Nothing but the lines from the line with "What Blender Python" to the line with "SC.camera = cam", both included, is to be repeated, and those exactly. Leave out the pictures.

* **Dataset rows**:
+++
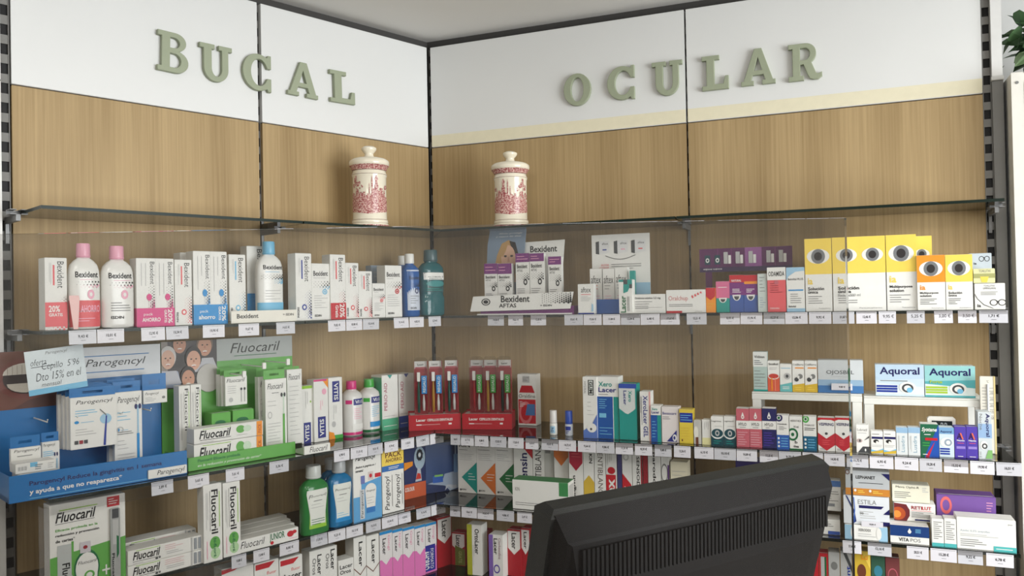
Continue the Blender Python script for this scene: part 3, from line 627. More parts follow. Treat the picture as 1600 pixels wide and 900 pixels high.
carton('R','B',967,988,437,'white and teal carton with black top print and upright green lettering', [('r',0,.76,1,1,'teal'),('r',.35,.86,.66,1,'dgrey'),('r',0,.76,.35,.93,'W'),('r',.8,.74,1,.86,'dgrey'),('p',[(.35,.6),(.66,.64),(.8,.76),(.35,.76)],'teal'),('t','Lacer',.12,.03,.52,.52,'dgreen','bu'),('l',.6,.05,.8,.5,2,'G')], n=.235, dep=.04)
carton('R','B',984,992,423,'thin teal carton peeking out behind the white and teal one', [], col='teal', n=.175, dep=.02, z=ROW['B']+.005)
carton('R','B',988.5,1040,460,'low wide white carton with black drug name, right of the poster display', [('t','Oraltone adultos 2,5 mg',.07,.72,.85,.86,'K','b'),('r',.07,.60,.60,.62,'K'),('l',.07,.2,.5,.55,3,'G'),('r',.07,.30,.9,.315,'G'),('r',.5,.08,.96,.085,'sky')], n=.225, dep=.04)
carton('R','B',1041,1103,453,'wide white carton with salmon lettering and red corner strip', [('t','Oralchup',.06,.48,.55,.74,(205,110,110),''),('l',.07,.26,.7,.40,2,'G'),('r',0,0,.40,.09,'red'),('t','OOOO',.72,.04,.9,.08,'G','')]+[('p',[(.66+.07*k,.62+.07*k),(.70+.07*k,.66+.06*k),(.67+.07*k,.78+.05*k),(.64+.07*k,.72+.05*k)],'coral') for k in range(4)], n=.225, dep=.04)
carton('R','B',1103,1118,450,'narrow orange carton with red arrow top', [('r',0,.66,1,1,'red'),('p',[(0,.66),(1,.66),(.5,.5)],'red'),('l',.15,.1,.85,.4,3,'gold')], col='orange', n=.225, dep=.03)
# purple header board behind
n = .14; a0, a1 = tx('R',1093,n,1.7), tx('R',1238,n,1.7); tm = (a0+a1)/2; h = (a1-a0)/2; z1 = zy('R',tm,n,387)-ROW['B']; z0 = zy('R',tm,n,424)-ROW['B']
r = empty('header_board','R',tm,n,ROW['B']+.0005); tag(r,'long purple header board picturing products behind the small cartons','sign board')
B = MB(); B.box(-h,h,0,.004,z0,z1,mat((92,34,86))); q = B.build('board', r)
prints(q,2*h,z1-z0,[('r',0,0,1,.2,(60,40,80)),('r',.20,.2,.205,1,(140,60,130)),('r',.35,.2,.355,1,(140,60,130)),('r',.50,.2,.68,1,(150,90,150)),('r',.82,.2,.825,1,(140,60,130))]+sum([[('r',x,.32,x+.06,.72,c),('o',x+.03,.5,.02,.10,.5,'W'),('t','ojos',x-.02,.08,x+.08,.16,'W','b')] for x, c in ((.06,'dteal'),(.17,'dteal'))],[])+sum([[('r',x,.34,x+.045,.84,'LG'),('r',x+.05,.34,x+.08,.70,'W')] for x in (.27,.40,.54,.73,.86)],[]),(0,0,z0))
for sx in (-.8, .8):
    B = MB(); B.box(sx*h-.01,sx*h+.01,.001,.003,0,z0,mat((92,34,86))); B.build('support', r)
smile = [('p',[(.2+.6*k/8, .47) for k in range(9)]+[(.5+.3*math.cos(-math.pi*k/8),.47-.16*math.sin(math.pi*k/8)) for k in range(9)],'W'),('p',[(.5+.18*math.cos(-math.pi*k/8),.43-.10*math.sin(math.pi*k/8)) for k in range(9)],'dgrey')]
carton('R','B',1119,1140,440,'pink over teal carton with white smile mark', [('r',0,.46,1,1,(214,110,150)),('l',.15,.76,.85,.86,1,'W')]+smile, col='teal', n=.215, dep=.03)
carton('R','B',1140,1162,430,'purple to blue carton with white smile, left of the matching pair', [('r',0,.8,1,1,'red'),('r',0,.46,1,.8,'purple'),('l',.2,.52,.8,.64,3,'W'),('t','NATURAL',.15,.82,.85,.88,'W','b')]+smile, col=(60,90,160), n=.215, dep=.03, group='smile cartons')
carton('R','B',1162,1184,430,'purple to blue carton with white smile, right of the matching pair', [('r',0,.8,1,1,'red'),('r',.05,.76,.98,.83,'orange'),('r',0,.46,1,.76,'purple'),('l',.2,.52,.8,.64,3,'W')]+smile, col=(60,90,160), n=.215, dep=.03, group='smile cartons')
carton('R','B',1184,1199,428,'narrow pale grey-green carton left of the red and white one', [('l',.2,.5,.8,.95,5,'G'),('l',.2,.1,.8,.4,5,'bluegrey')], col=(205,215,210), n=.22, dep=.03)
carton('R','B',1199,1228,418,'coral red carton with white top and condensed black lettering', [('r',0,.715,1,1,'W'),('t','ODAMIDA',.07,.80,.94,.91,'K','b'),('l',.15,.42,.8,.66,5,'maroon'),('t','ORRAVAN',.12,.06,.62,.10,'W',''),('c',.5,.66,.12,.05,'rose')], col='coral', n=.225, dep=.04)
carton('R','B',1229,1257.5,418,'white carton with light blue arc and blue base stripe', [('p',[(0,1),(1,1),(1,.92),(.5,.90),(.12,.80),(0,.70)],'sky'),('p',[(0,.70),(.12,.8),(.5,.90),(1,.92),(1,.66),(0,.6)],'W'),('t','Bañoftal PLUS',.08,.71,.93,.76,'K','b'),('r',.1,.47,.92,.50,'blue'),('l',.2,.18,.8,.42,5,'G'),('t','Bañoftal',.1,.10,.5,.14,'K','b'),('r',0,0,1,.075,'sky')], n=.225, dep=.04)
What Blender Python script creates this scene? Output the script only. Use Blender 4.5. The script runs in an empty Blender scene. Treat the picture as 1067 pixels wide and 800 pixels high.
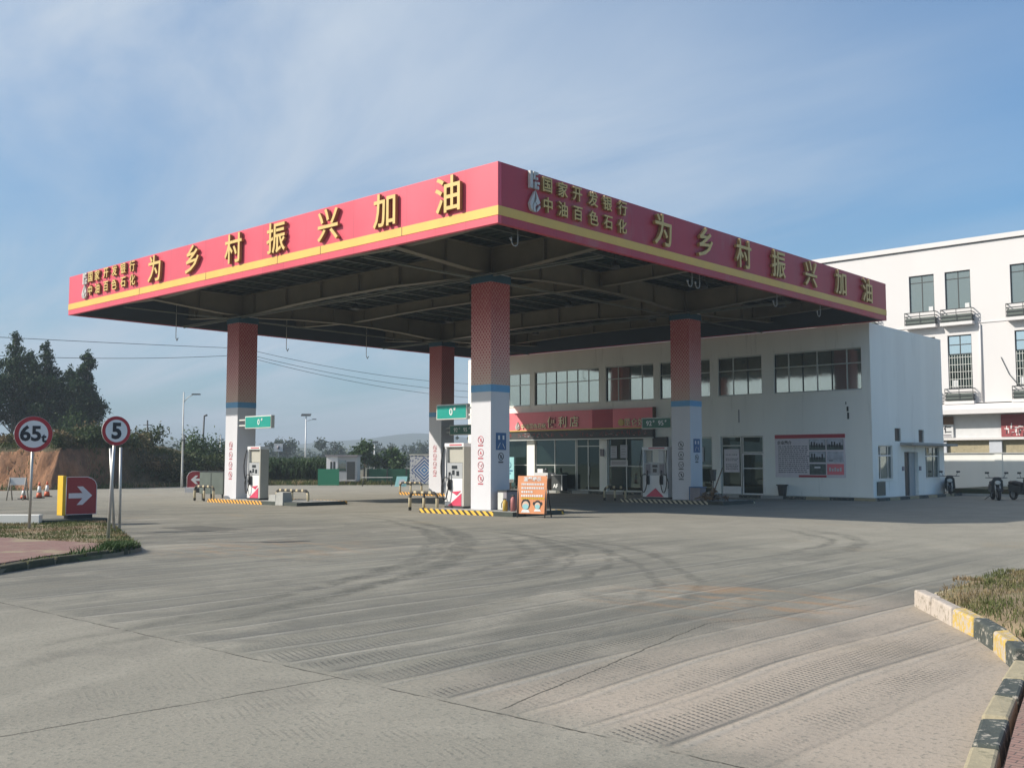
import bpy, math, random
import numpy as np
from mathutils import Vector, Matrix

SC = bpy.context.scene
COL = SC.collection
R = math.radians
random.seed(7)
RNG = np.random.default_rng(7)

# ------------------------------------------------------------------ camera
cam_d = bpy.data.cameras.new('camera')
cam_d.sensor_width = 36.0
cam_d.lens = 35.914
cam_d.clip_start = 0.1
cam_d.clip_end = 12000
cam = bpy.data.objects.new('camera', cam_d)
COL.objects.link(cam)
cam.location = (0, 0, 1.74)
cam.rotation_euler = (math.pi / 2 + 0.0760, 0, 0.7393)
SC.camera = cam

# ------------------------------------------------------------------ render settings
SC.view_settings.view_transform = 'Standard'
SC.view_settings.look = 'None'
SC.view_settings.gamma = 1.0
SC.view_settings.use_curve_mapping = False
SC.view_settings.exposure = 0.54
SC.render.engine = 'CYCLES'
SC.cycles.use_denoising = True
SC.cycles.max_bounces = 8
SC.cycles.diffuse_bounces = 4
SC.cycles.transparent_max_bounces = 8
SC.cycles.volume_bounces = 0
SC.cycles.sample_clamp_indirect = 6.0
SC.cycles.caustics_reflective = False
SC.cycles.caustics_refractive = False

# ------------------------------------------------------------------ sun and sky
SUN_DIR = Vector((-0.92, -1.19, 1.0)).normalized()
SUN_EL = math.asin(SUN_DIR.z)
SUN_ROT = math.atan2(SUN_DIR.x, SUN_DIR.y)
sun_d = bpy.data.lights.new('sun', 'SUN')
sun_d.energy = 4.0
sun_d.angle = R(0.55)
sun_d.color = (1.0, 0.935, 0.84)
sun = bpy.data.objects.new('sun', sun_d)
COL.objects.link(sun)
sun.location = (-20, -20, 40)
sun.rotation_euler = (-SUN_DIR).to_track_quat('-Z', 'Y').to_euler()

world = bpy.data.worlds.new('World')
SC.world = world
world.use_nodes = True


class NT:
    """small helper for node trees"""
    def __init__(self, nt):
        self.t = nt
        nt.nodes.clear()

    def n(self, kind, **kw):
        nd = self.t.nodes.new(kind)
        for k, v in kw.items():
            setattr(nd, k, v)
        return nd

    def l(self, a, b):
        self.t.links.new(a, b)

    def put(self, sock, v):
        if isinstance(v, bpy.types.NodeSocket):
            self.l(v, sock)
        else:
            try:
                sock.default_value = v
            except Exception:
                sock.default_value = tuple(v) + (1.0,)

    def m(self, op, a, b=None, c=None, clamp=False):
        nd = self.n('ShaderNodeMath', operation=op, use_clamp=clamp)
        self.put(nd.inputs[0], a)
        if b is not None:
            self.put(nd.inputs[1], b)
        if c is not None:
            self.put(nd.inputs[2], c)
        return nd.outputs[0]

    def vm(self, op, a, b=None, scale=None):
        nd = self.n('ShaderNodeVectorMath', operation=op)
        self.put(nd.inputs[0], a)
        if b is not None:
            self.put(nd.inputs[1], b)
        if scale is not None:
            nd.inputs['Scale'].default_value = scale
        return nd.outputs['Value'] if op in ('DISTANCE', 'DOT_PRODUCT', 'LENGTH') else nd.outputs['Vector']

    def noise(self, vec, scale=5, detail=4, rough=0.55, dist=0.0):
        nd = self.n('ShaderNodeTexNoise')
        if vec is not None:
            self.put(nd.inputs['Vector'], vec)
        nd.inputs['Scale'].default_value = scale
        nd.inputs['Detail'].default_value = detail
        nd.inputs['Roughness'].default_value = rough
        nd.inputs['Distortion'].default_value = dist
        return nd.outputs['Fac']

    def ramp(self, v, a, b, lo=0.0, hi=1.0, smooth=True):
        nd = self.n('ShaderNodeMapRange', interpolation_type='SMOOTHSTEP' if smooth else 'LINEAR')
        self.put(nd.inputs[0], v)
        nd.inputs[1].default_value = a
        nd.inputs[2].default_value = b
        nd.inputs[3].default_value = lo
        nd.inputs[4].default_value = hi
        return nd.outputs[0]

    def mix(self, fac, a, b, blend='MIX'):
        nd = self.n('ShaderNodeMix', data_type='RGBA', blend_type=blend)
        self.put(nd.inputs[0], fac)
        for i, v in ((6, a), (7, b)):
            if isinstance(v, bpy.types.NodeSocket):
                self.l(v, nd.inputs[i])
            else:
                nd.inputs[i].default_value = tuple(v)[:3] + (1.0,)
        return nd.outputs[2]

    def scl(self, vec, s):
        return self.vm('MULTIPLY', vec, s)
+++
* **Reply**:
What Blender Python script creates this scene? Output the script only. Use Blender 4.5. The script runs in an empty Blender scene. Treat the picture as 1067 pixels wide and 800 pixels high.
import bpy, math, random
import numpy as np
from mathutils import Vector, Matrix

SC = bpy.context.scene
COL = SC.collection
R = math.radians
random.seed(7)
RNG = np.random.default_rng(7)

# ------------------------------------------------------------------ camera
cam_d = bpy.data.cameras.new('camera')
cam_d.sensor_width = 36.0
cam_d.lens = 35.914
cam_d.clip_start = 0.1
cam_d.clip_end = 12000
cam = bpy.data.objects.new('camera', cam_d)
COL.objects.link(cam)
cam.location = (0, 0, 1.74)
cam.rotation_euler = (math.pi / 2 + 0.0760, 0, 0.7393)
SC.camera = cam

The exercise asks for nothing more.